Exercise requirements: Only the lines from the first one through the line with "fs = prism(bm, pts, SL_TOP" should be printed, exactly as they appear.
╔══
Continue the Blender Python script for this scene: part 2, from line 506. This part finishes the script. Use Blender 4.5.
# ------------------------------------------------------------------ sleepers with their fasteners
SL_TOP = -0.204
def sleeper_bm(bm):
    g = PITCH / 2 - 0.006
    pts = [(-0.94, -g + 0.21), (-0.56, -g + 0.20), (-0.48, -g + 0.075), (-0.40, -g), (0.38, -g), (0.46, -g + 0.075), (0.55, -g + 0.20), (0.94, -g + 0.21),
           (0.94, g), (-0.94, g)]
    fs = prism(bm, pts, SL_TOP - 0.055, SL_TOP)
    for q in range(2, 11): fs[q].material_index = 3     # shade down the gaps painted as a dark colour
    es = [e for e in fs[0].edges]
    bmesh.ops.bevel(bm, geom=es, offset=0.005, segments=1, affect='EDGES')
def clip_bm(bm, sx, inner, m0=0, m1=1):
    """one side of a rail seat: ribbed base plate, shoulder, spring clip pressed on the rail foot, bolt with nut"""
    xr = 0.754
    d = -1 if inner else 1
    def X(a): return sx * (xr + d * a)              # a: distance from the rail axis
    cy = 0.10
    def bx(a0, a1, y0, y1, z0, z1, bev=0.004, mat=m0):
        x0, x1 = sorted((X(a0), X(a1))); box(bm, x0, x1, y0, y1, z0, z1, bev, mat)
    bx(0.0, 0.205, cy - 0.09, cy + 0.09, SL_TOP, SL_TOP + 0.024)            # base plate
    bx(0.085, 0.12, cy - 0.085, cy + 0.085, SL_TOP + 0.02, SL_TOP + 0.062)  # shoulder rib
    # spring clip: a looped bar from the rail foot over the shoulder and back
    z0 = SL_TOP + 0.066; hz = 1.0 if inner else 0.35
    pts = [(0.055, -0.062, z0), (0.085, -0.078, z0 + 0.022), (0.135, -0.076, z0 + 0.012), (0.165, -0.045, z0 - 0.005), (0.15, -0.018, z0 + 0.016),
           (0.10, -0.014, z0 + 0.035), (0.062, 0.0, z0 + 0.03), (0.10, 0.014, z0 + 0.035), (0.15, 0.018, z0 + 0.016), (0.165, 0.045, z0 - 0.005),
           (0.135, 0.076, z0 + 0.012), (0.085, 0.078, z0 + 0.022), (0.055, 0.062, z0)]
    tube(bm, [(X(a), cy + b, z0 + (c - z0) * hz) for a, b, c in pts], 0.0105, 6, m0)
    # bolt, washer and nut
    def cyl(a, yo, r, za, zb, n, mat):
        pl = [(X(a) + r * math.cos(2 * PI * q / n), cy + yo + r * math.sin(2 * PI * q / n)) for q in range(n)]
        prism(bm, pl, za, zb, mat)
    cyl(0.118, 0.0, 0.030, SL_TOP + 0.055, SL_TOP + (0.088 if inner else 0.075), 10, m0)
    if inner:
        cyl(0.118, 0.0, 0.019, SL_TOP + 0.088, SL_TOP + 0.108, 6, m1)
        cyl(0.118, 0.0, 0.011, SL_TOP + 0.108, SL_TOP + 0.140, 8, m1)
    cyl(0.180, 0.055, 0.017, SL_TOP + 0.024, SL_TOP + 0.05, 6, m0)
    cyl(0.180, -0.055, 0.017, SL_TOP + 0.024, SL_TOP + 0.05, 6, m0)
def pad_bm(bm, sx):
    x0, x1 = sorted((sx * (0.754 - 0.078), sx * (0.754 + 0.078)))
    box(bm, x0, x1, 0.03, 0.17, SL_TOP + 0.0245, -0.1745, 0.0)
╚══
Result for this exercise:
Continue the Blender Python script for this scene: part 2, from line 506. This part finishes the script. Use Blender 4.5.
# ------------------------------------------------------------------ sleepers with their fasteners
SL_TOP = -0.204
def sleeper_bm(bm):
    g = PITCH / 2 - 0.006
    pts = [(-0.94, -g + 0.21), (-0.56, -g + 0.20), (-0.48, -g + 0.075), (-0.40, -g), (0.38, -g), (0.46, -g + 0.075), (0.55, -g + 0.20), (0.94, -g + 0.21),
           (0.94, g), (-0.94, g)]
    fs = prism(bm, pts, SL_TOP - 0.055, SL_TOP)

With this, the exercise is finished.